DavidS - Jun 06, 2006 11:28:56 am PDT #2069 of 10001
"Look, son, if it's good enough for Shirley Bassey, it's good enough for you."

but it was pithy and stuff, too.

I'm full of pith.

sure sounds like uncouthness for uncouthness's sake to me.

Damned Yankee. Nutalina, I can't believe you're so immune to the poetry of the profane. By god, I think Lee Ermey's rants in Full Metal Jacket are the greatest spoken word poetry ever caught on film.


DavidS - Jun 06, 2006 11:34:03 am PDT #2070 of 10001
"Look, son, if it's good enough for Shirley Bassey, it's good enough for you."

My mom once confused Kurosawa with Kiri Te Kanawa.

Heh. Very disappointed now that they won't work together. Did Kurosawa do anything for that Aria movie of opera videos?


erikaj - Jun 06, 2006 11:43:55 am PDT #2071 of 10001
Always Anti-fascist!

Well, you know, I could have said that. With many more words. It is interesting, contrasting, say, language in the Simonverse,with Deadwood-speak.(Have you watched any "Wire" yet?, most gallant Hecubus?) They both create words with dialogue(much of dirty) But with very different approaches.

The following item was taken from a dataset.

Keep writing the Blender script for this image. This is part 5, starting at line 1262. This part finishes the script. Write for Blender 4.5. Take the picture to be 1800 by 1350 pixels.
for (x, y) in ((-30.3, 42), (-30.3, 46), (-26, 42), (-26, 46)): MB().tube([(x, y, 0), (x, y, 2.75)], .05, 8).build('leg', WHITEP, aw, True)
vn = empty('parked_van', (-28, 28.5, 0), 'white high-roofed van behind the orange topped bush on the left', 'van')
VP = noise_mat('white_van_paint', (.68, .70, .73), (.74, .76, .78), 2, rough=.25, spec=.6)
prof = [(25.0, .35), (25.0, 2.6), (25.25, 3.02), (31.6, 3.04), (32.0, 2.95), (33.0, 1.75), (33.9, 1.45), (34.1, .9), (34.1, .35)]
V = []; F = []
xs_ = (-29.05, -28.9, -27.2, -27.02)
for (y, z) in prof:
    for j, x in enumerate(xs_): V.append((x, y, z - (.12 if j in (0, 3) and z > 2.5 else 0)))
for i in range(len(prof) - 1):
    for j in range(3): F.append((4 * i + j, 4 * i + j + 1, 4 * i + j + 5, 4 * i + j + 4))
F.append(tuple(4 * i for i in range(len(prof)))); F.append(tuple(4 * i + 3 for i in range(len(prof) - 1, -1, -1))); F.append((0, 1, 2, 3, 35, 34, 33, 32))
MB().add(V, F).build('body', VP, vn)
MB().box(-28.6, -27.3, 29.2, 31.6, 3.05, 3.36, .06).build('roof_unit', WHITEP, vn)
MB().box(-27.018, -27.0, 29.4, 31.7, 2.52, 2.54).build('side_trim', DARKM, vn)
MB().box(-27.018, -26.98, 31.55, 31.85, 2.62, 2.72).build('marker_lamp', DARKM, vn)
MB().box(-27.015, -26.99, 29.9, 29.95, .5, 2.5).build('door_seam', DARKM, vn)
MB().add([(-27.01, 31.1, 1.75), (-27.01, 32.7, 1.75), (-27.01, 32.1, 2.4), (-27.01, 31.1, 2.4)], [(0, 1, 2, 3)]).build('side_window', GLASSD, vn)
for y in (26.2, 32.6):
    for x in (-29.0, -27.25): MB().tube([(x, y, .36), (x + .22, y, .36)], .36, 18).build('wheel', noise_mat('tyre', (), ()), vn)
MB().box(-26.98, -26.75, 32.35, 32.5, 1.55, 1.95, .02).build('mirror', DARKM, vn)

Like the iconic scene where two murder po-lice can sum up a whole scene with just:
"Fuck."
"Motherfucker."
Of course, that owes something to the brilliant deliveries of Wendell Pierce and Domenic West, whom I think are one of the greatest teams ever...The Western District Abbott and Costello or something. They say everything you'd want to say at a time like that, using only those words(Because Terry McClarney told DS once that homicide detectives will form a language out of just that.)


IAmNotReallyASpring - Jun 06, 2006 11:46:05 am PDT #2072 of 10001
I think Freddy Quimby should walk out of here a free hotel

I saw Brokeback Mountain last night. I didn't know it was possible to show both anger and heartbreak using only the flesh that joins the base of your nose to your cheek but then Linda Cardinelli, somehow, managed it. It was like something you'd train in Tibet to do.

Also, I kinda love Anna Faris' career path. It's like her true love is gross-out comedy but she has bills to pay so, y'know, she takes smaller rolls in tender, independent movies.

Hated 6 Feet Under (but was sometimes unable to stop watching it)

Of all the HBO shows I've sampled, Six Feet Under was my favourite. I thought the schematism of The Sopranos and Deadwood stifled the kind of richness that appears to come about, but usually doesn't come about, by being schematic. Six Feet Under just seemed to wander on that richness by accident.


Hayden - Jun 06, 2006 11:47:00 am PDT #2073 of 10001
aka "The artist formerly known as Corwood Industries."

Just wanted to point out that Deadwood and The Wire are deliberately slow over the first few episodes. They're working on the slow burn over a long arc, where a careful viewing towards the beginning of the season will be incredibly rewarding by the end.